Literary Magazines - The New Yorker and The Paris Review


Literary magazines are, simply put, periodicals with a literary focus. Of the wide selection available today, I subscribe to two - The New Yorker and The Paris Review.

The New Yorker is easily the most recognized and likely the most popular literary magazine by subscription base. Published weekly, save a few fortnightly issues per year, it combines fiction and poetry with updates on New York City's cultural events, including theaters, music, and other topical issues. As a print, the magazine's graphic art delights me. There is a distinctive graphic style that is quintessentially The New Yorker, and this is most vividly seen on its front cover, which never fails to enchant me week after week. The featured cartoons are also subtly humorous, often smart and sophisticated with an old school charm, rendered with technical and compositional virtuosity. The digital version has an additional perk: readers can listen to authors' recitals of their printed poetries, and sometimes their printed short fictions.
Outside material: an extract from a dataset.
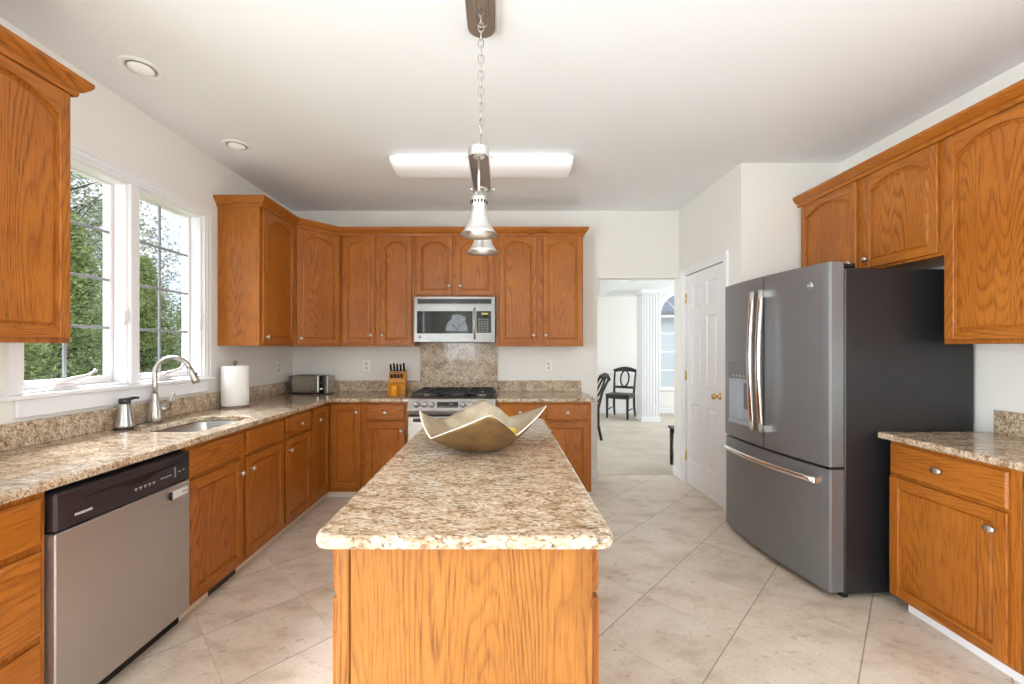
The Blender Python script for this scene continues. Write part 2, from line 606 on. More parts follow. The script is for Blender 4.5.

The New Yorker website is also beautifully designed, and I especially love its aesthetically subtle fonts.

The Paris Review is a more traditional in the sense that its content are largely literature. Published four times a year as a portable small paperback, I find it to be an ideal travel companion. I am especially fond of the magazine's interviews with literary figures - authors, critics, poets, translators, or publishers - that provide rare insights into the worlds that readers would otherwise have very limited access. These interviews are archived and freely accessible on the magazine's website, and reading through them chronologically is like a crash course on the US literary movement since the 1950s, with delectable doses of gossip.